- _Problem requirements_: Output only the lines running from the line bearing "3.0, 3.06, M_ceil2)" through the line bearing "2.257, M_brown, c, 0.004)", character for character.

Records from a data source
— Begin —

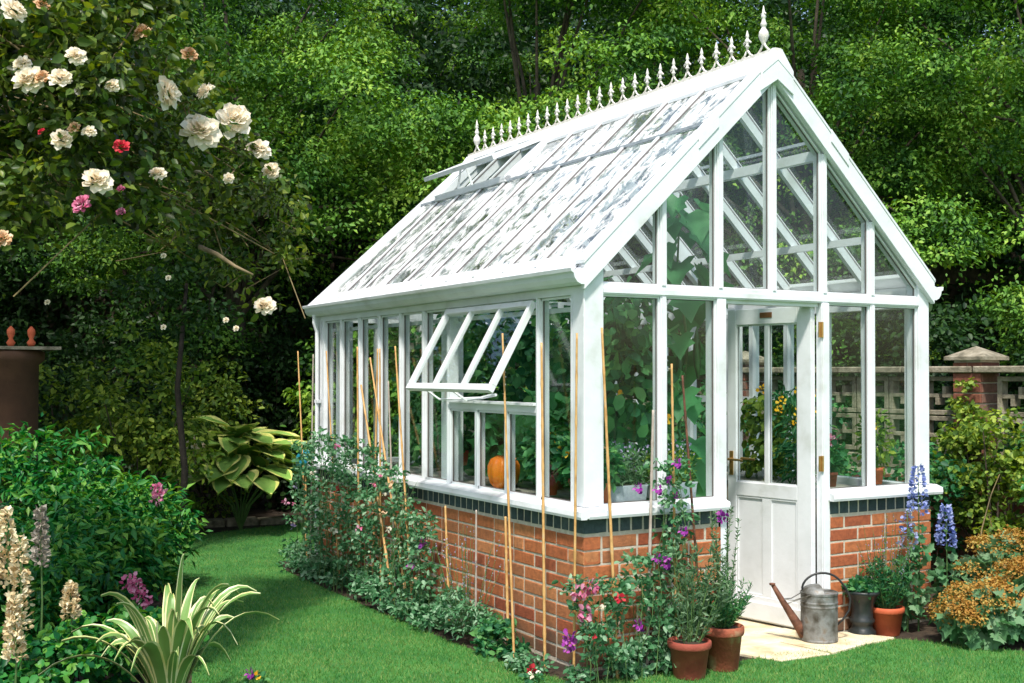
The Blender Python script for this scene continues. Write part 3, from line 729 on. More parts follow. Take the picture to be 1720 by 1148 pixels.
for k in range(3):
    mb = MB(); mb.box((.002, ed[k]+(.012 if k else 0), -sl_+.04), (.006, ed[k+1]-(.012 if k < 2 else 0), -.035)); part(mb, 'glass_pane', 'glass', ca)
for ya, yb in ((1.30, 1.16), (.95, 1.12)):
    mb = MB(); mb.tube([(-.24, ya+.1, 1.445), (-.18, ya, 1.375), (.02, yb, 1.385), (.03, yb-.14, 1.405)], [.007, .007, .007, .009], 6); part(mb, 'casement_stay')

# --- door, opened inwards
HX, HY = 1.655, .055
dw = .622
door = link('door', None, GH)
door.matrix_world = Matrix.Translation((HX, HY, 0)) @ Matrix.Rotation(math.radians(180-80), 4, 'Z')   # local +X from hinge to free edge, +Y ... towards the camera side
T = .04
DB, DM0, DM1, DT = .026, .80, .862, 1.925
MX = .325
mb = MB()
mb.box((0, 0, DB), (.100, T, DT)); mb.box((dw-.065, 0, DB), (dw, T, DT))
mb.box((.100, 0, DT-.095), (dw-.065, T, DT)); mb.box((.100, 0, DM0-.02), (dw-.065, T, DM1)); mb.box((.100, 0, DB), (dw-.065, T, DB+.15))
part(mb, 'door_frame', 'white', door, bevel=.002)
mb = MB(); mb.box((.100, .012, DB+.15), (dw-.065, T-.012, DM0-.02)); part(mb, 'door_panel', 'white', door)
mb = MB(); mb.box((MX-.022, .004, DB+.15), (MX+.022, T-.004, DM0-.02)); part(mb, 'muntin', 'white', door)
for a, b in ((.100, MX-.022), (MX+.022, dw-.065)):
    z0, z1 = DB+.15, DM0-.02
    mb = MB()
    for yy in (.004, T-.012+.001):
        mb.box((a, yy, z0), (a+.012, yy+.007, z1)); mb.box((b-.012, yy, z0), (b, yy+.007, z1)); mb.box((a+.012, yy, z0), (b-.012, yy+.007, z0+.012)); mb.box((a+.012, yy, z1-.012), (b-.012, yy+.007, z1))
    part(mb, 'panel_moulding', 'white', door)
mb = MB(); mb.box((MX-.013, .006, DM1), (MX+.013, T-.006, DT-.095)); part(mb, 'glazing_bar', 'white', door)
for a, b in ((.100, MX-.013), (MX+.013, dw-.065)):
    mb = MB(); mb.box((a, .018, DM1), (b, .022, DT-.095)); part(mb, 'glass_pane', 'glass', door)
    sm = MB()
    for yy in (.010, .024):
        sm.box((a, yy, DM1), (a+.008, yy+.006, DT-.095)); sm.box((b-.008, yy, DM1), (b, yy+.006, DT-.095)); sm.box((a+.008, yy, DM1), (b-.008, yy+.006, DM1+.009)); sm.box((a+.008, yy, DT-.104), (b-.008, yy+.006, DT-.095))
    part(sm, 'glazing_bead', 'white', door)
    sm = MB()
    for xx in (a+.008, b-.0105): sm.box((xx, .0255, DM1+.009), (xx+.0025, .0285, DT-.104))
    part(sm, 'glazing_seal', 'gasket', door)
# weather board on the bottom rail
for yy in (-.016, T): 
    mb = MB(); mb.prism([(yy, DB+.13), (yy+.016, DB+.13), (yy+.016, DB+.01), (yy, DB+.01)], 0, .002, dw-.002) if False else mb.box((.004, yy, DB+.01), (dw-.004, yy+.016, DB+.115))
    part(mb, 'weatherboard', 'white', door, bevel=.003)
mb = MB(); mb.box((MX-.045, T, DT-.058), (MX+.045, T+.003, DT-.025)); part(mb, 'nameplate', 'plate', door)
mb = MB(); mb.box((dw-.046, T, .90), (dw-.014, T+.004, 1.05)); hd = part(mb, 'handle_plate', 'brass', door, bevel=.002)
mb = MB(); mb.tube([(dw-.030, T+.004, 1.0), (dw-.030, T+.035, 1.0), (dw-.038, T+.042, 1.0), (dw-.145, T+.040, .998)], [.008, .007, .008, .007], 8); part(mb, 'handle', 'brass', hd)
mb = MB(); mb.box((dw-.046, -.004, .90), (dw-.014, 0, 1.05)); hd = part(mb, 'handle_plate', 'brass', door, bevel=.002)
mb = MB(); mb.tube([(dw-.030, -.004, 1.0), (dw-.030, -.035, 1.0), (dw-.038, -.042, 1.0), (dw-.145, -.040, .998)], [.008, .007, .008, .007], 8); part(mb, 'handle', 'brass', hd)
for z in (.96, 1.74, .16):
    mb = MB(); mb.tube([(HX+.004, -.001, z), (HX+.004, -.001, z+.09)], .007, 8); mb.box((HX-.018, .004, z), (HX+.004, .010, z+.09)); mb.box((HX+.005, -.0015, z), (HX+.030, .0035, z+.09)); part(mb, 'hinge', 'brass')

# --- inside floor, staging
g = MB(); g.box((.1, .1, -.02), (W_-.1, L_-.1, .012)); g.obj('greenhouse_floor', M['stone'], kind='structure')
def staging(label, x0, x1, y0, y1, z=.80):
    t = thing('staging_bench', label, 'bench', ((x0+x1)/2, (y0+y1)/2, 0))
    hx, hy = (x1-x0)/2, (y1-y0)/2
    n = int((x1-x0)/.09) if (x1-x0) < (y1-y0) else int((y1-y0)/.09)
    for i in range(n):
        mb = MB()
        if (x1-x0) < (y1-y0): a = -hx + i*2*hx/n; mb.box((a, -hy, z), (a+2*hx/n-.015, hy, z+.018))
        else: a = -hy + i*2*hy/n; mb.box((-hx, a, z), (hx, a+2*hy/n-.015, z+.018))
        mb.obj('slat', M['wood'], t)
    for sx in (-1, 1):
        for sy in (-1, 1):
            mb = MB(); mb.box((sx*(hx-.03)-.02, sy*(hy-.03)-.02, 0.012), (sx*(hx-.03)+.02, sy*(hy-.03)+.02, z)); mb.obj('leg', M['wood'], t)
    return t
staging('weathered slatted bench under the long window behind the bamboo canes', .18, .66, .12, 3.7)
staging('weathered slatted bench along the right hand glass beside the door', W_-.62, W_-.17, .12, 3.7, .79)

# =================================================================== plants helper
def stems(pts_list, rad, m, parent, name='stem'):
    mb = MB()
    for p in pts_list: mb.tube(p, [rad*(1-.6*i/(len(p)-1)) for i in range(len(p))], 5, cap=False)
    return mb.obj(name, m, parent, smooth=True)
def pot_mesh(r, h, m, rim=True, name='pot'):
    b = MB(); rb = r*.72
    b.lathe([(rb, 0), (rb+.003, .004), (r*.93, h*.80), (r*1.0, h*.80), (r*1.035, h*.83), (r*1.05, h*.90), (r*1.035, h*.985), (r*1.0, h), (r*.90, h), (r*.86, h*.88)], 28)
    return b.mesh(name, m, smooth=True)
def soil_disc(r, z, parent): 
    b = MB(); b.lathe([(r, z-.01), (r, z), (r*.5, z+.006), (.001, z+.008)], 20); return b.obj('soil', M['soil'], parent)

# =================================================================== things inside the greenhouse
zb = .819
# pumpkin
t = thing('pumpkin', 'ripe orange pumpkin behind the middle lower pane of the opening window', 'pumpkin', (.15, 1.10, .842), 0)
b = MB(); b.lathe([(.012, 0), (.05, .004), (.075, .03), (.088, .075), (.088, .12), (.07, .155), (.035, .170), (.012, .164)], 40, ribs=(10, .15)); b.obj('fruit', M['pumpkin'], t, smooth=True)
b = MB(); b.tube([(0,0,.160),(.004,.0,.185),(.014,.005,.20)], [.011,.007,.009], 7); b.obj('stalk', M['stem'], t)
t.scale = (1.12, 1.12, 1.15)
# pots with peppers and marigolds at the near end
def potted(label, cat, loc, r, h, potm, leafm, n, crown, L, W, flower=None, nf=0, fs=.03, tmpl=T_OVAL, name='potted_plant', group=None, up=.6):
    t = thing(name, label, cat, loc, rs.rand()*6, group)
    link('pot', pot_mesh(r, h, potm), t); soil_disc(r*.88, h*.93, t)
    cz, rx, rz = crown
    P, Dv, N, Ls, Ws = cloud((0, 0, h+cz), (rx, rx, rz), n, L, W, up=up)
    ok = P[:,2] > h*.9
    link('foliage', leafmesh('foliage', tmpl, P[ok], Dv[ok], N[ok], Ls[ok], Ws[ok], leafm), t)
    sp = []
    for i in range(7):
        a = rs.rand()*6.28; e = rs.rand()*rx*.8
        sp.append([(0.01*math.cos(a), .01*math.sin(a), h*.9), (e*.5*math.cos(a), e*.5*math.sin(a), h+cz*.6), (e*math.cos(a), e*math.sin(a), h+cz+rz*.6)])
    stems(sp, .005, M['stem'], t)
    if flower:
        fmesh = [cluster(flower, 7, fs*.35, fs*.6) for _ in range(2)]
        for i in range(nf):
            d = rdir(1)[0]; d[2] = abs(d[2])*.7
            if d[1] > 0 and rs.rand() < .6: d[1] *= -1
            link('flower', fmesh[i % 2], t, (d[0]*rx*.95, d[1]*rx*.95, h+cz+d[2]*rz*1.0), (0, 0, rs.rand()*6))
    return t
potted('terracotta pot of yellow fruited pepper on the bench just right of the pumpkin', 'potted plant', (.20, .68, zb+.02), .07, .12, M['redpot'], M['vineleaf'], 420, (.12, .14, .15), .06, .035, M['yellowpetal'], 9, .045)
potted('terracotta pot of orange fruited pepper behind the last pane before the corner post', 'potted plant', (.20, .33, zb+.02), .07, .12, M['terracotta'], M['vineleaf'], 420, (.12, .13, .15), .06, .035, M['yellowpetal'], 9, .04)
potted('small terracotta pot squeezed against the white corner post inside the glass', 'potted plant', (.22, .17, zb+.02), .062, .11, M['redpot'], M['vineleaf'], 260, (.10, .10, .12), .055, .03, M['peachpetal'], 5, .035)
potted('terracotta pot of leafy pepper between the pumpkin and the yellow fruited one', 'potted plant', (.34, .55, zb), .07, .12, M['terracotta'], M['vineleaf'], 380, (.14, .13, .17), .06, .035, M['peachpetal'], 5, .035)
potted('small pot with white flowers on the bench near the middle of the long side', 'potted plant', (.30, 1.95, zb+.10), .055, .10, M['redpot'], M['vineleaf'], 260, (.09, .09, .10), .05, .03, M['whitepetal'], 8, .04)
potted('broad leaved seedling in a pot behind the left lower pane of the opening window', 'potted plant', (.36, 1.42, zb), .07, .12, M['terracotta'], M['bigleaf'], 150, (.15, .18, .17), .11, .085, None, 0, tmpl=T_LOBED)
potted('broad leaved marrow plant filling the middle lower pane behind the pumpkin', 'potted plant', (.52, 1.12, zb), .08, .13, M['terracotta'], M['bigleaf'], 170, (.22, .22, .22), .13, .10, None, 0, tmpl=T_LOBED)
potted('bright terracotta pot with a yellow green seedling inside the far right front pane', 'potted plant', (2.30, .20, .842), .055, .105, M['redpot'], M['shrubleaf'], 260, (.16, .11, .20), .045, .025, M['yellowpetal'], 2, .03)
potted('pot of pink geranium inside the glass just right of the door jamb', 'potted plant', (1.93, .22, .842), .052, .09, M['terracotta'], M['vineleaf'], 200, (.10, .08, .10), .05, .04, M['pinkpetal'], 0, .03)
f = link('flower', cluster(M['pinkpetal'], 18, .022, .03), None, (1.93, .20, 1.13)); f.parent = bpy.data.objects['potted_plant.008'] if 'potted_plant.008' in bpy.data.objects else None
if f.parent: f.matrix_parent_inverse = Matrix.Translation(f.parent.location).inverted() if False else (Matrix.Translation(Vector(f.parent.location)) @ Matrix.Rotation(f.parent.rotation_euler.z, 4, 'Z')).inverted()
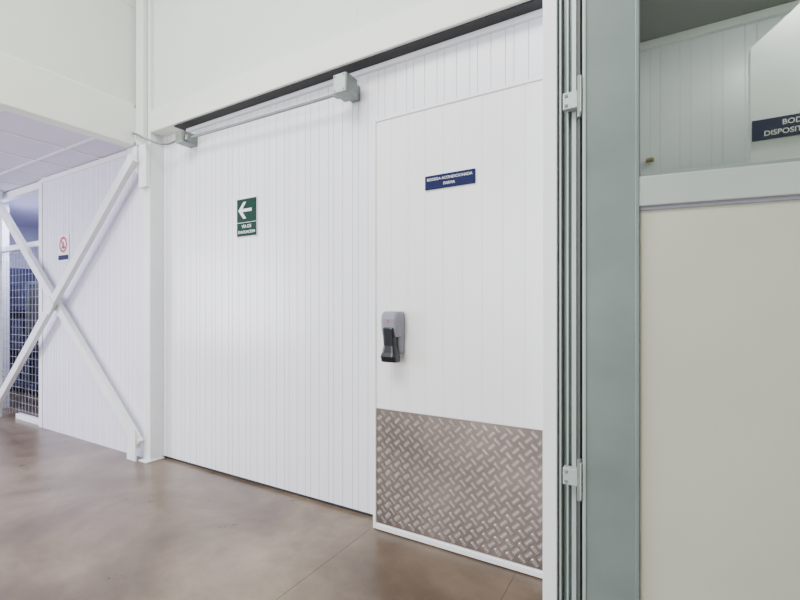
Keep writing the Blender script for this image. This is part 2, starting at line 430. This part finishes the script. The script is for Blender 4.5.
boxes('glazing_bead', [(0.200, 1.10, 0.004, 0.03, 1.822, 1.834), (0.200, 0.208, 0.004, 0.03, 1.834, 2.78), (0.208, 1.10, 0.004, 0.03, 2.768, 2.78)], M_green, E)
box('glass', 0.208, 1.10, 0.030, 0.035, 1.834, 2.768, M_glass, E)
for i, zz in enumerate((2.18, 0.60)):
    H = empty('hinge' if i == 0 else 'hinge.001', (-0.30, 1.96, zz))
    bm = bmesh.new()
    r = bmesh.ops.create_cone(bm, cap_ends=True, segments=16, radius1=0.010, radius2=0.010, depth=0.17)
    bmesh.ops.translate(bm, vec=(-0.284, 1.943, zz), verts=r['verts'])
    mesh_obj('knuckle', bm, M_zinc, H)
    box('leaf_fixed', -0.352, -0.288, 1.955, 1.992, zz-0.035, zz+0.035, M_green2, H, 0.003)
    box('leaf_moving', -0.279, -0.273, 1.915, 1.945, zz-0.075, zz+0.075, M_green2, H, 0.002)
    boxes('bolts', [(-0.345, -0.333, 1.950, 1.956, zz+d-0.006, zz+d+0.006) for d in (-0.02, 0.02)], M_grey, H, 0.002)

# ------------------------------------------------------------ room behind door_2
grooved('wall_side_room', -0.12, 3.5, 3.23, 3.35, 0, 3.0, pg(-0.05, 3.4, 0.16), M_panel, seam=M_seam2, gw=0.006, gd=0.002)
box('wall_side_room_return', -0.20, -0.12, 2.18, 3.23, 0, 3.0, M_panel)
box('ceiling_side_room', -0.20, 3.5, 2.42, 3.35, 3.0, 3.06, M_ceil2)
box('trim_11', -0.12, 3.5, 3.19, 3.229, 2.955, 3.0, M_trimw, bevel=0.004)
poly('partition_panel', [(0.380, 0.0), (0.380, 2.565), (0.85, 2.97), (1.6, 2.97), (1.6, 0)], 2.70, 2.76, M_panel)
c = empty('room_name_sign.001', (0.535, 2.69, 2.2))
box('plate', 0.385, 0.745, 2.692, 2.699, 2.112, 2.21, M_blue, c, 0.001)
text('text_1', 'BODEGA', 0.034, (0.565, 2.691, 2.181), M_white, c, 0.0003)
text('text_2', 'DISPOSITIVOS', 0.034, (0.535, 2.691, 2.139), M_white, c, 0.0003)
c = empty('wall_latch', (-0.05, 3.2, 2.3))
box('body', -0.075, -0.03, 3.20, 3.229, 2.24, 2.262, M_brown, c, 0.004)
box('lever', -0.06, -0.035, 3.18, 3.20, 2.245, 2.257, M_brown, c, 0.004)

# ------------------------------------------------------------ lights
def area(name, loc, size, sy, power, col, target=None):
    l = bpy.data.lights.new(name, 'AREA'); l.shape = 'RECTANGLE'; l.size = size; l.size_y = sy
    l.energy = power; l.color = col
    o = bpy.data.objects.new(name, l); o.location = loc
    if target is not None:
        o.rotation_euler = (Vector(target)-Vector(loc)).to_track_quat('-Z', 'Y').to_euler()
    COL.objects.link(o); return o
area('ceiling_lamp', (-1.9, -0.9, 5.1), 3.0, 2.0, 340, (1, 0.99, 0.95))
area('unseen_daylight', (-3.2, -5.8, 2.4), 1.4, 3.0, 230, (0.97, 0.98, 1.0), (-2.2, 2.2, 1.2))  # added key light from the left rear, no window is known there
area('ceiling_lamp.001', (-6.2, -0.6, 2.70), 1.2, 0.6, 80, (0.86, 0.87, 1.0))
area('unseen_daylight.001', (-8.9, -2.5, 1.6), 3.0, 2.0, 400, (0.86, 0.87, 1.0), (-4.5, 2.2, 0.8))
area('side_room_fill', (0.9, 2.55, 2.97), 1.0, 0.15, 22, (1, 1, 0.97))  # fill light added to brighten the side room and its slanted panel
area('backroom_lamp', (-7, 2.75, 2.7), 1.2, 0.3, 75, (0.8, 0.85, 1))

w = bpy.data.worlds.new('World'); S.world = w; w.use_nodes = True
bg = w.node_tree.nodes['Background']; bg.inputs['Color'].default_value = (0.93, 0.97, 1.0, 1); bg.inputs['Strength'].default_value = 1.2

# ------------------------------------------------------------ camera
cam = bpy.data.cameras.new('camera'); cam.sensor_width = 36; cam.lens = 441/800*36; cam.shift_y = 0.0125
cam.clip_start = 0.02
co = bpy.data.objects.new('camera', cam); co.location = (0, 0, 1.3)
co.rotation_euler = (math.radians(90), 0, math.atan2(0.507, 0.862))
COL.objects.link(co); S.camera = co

— End —

- _The output_:
box('ceiling_side_room', -0.20, 3.5, 2.42, 3.35, 3.0, 3.06, M_ceil2)
box('trim_11', -0.12, 3.5, 3.19, 3.229, 2.955, 3.0, M_trimw, bevel=0.004)
poly('partition_panel', [(0.380, 0.0), (0.380, 2.565), (0.85, 2.97), (1.6, 2.97), (1.6, 0)], 2.70, 2.76, M_panel)
c = empty('room_name_sign.001', (0.535, 2.69, 2.2))
box('plate', 0.385, 0.745, 2.692, 2.699, 2.112, 2.21, M_blue, c, 0.001)
text('text_1', 'BODEGA', 0.034, (0.565, 2.691, 2.181), M_white, c, 0.0003)
text('text_2', 'DISPOSITIVOS', 0.034, (0.535, 2.691, 2.139), M_white, c, 0.0003)
c = empty('wall_latch', (-0.05, 3.2, 2.3))
box('body', -0.075, -0.03, 3.20, 3.229, 2.24, 2.262, M_brown, c, 0.004)
box('lever', -0.06, -0.035, 3.18, 3.20, 2.245, 2.257, M_brown, c, 0.004)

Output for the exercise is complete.